News
02.12.2011, Words by Ruth Saxelby

12 albums for 2011 - PJ Harvey's 'Let England Shake'

The second of our favourite albums of this year is Harvey's most accomplished hour.

Like many teenagers brought up mercifully far from when and where war is first-hand experience, I binged on war films and books in my late teens and early twenties. One of my favourite war documentaries is Ken Burns’s history of the American Civil War. Over its 10+ hours, it displays impressive balance and magisterial sadness in covering the first industrial war, featuring interviews, a wealth of documents and loads of brilliant, spooky pictures. Before paper prints replaced them with a cruder, though more replicable process, Daguerreotype dominated. Using glass, it was how the portraits of Union and Confederate soldiers, citizen and soldiers were made. Daguerreotype is a poetic process – it’s almost supernaturally sharp, yet had a tendency to blur motion. Subjects are captured with startling personality, yet are locked in time.

In a lot of ways, it’s the visual equivalent of ‘Let England Shake’. First, let’s talk about the production. It has a startling lucidity, yet runs with an uncomfortable vastness. The melodies are some of the prettiest that PJ Harvey has ever written, yet it’s far from an easy listen – filled with a curious dustiness, drum skitters jab dreadfully, guitar lines drag thirstily, samples come and go jarring and the booms come from nowhere. It’s tempting to compare the papery quality of the sound with the months of research apparently involved in ‘Let England Shake’.

The parts of the song often sound like they are working independently, with PJ’s voice often shouting over her melodies. Tim Hecker, Steve Reich and The Caretaker have all taken similar aesthetic choices to confront the past this year, and ‘Let England Shake’ is closer in sound and intent to these leading lights of the avant garde than anyone else in her bracket. From the peculiar shonkiness of sound and historical weight, it sounds like the output of labels like Tompkins Square or the archival work of Honest Jon’s, yet no one has made music as strange, as poetic, as ambivalent and as clever as this this year.

And more than any other album this year, it proves a new thing that pop music can do. As she mused to the Guardian, war is the subject of many films, poetry and books, but very rarely pop music, least of all from a major artist. It’s not hard to think why – pop is, at its heart, about new and fun ways of documenting the richness and hardness of life. How can you use this to capture the wholesale taking of it? A rare seriousness is required. It’s not something to fluff. But the thing that’s so masterful about the album is its ambivalence. Like most northern Europeans brought up during the unusually quiet half of the 20th century, her experience of war is second-hand, limited to reports of foreign lands and memories of old men.

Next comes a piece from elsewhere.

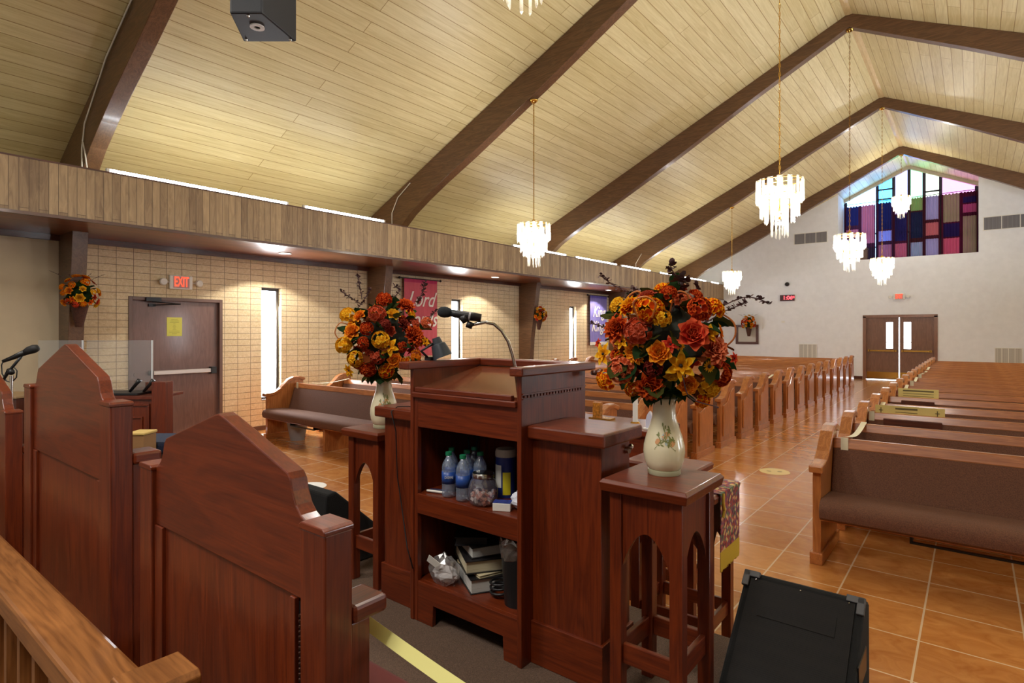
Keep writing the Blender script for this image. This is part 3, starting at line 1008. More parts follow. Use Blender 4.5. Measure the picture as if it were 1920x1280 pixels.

These are dreadful enough, of course: she reports a hateful feeling still lingering on the hill where many, many ANZAC troops died in Turkey, and there are many, many lyrics too visceral to think on, from soldiers dropping like lumps of meat to the sight of arms and legs in trees. Yet this distance lets her document this cruel constant of human life from afar, horrified that we do this, yet bitterly aware that war is part of cruel, cruel nature. War, for PJ Harvey, is what we do. To say “Hiroshima cannot be pardoned” as Joni Mitchell once sang, or ask people to put down their guns is desperate, and futile. It’s what we’ve also done, and continue to do. We put people in dark forests to put bits of metal in each other. We build things that put the legs of 20-year-olds in trees, and to write “…and this is a bad thing” is flippant. This is an impressionistic album, delivered with dreadful clarity. To tell the story of Sparta, of Hellmand, of Gallipoli without triteness is impressive enough. To add to our understanding of this awful thing we do is outstanding. To do so on a pop album is a something else.